Is it over okay to make a survey for your friends and family to gauge best-guesses for will they/won't theys for a wedding a year and a half or two years away?

I was thinking of something along these lines:

“Dear (loved one), we are in the process of figuring out where to have our wedding in June 2020, and you are one of the people we would love to be there when we get married. The thing is, NYC venues make you book based on specific — and, yowza, pricey! — guest list numbers. I know this is unusual, but to figure out if we need a smaller or larger venue, we need to get a pretty good guesstimate of who is likely to attend. We swear you will not offend us no matter what your answer and we'll love you no matter what, so no pressure. That said, it would help us out a lot if you could tell us whether, if we hold our wedding on a Friday or Sunday in June 2020, you would:

A. Definitely attend, barring emergencies
B. Probably attend
C. Interested/maybe attend, but unsure because of money, time, or logistical constraints
D. Unlikely to attend because of money/time/logistics
E. Definitely can't attend because of money/time/logistics

This may seem super awkward, but I am at wit's end about guest list ambiguity because:

1) We have to book a venue between 18 months and two years ahead of time because we're in Brooklyn, NY — where the lower and mid-range priced venues sell out for summer weddings that far ahead, even in the surrounding cities and upstate NY;

2) Most venues force you to use their caterer and require a deposit far in advance, while guaranteeing that you will pay food/booze for a minimum number of guests (some 125 people, some 150 people, etc, at anywhere from $150 to $250 per person!). Note: we've looked into raw space venues hoping they'd be cheaper, and they can save a little bit, but they can be almost as expensive in NYC when food-tables+chairs+table linens+dishware+silverware+lighting+sound+wifi+certificate of insurance+more decor than an inclusive wedding venue because raw spaces here are often plain to ugly until you decorate them;

3) 2/3 of the people we love/plan to invite live out-of-state, and several in Canada and England;

How can you figure out how many people from your guest list will be likely to come to a wedding under those circumstances? We have to be reasonably sure how many people are coming in order to choose a venue. We would love our 150 guest list (or 125 if we are brutal) to come. But one venue requires paying for minimum 150 people at #toomuch$perhead, another venue requires a minimum spend of 125 people and we wouldn't be able to fit more than 125 into that space (also at too much money per person — sense a theme?), and another requires minimum catering for 75 people, but the maximum guest count allowed there is 100. Once we choose a venue, we are locked in to a financial scheme that won't change even if fewer people are able to make the trip to NYC than we anticipate — or if MORE people say yes than we thought, and then we wouldn't be able to fit them all unless we already chose the largest/priciest venue.

Even if we have financial help, we want to not be wasteful.
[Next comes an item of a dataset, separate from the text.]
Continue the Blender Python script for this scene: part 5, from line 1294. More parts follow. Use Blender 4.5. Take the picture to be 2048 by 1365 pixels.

If you have a “cheap” wedding in one of the lower cost venues in Brooklyn or the surrounding area, even with a ton of DIY and no flowers whatsoever, is around $30K. NYC is reportedly the single most expensive place for weddings in America, and reportedly the average is now $77,000!

We'll be doing a lot to reduce costs in other areas (DIY, Friday or Sunday dates, etc.) but for the most part, our fixed costs will still be high and knowing an approximate headcount would be so helpful.

Does the survey idea sound reasonable? Do you think people would throw a fit about it, or feel offended? Are there pitfalls I'm not anticipating about sending out a survey like that?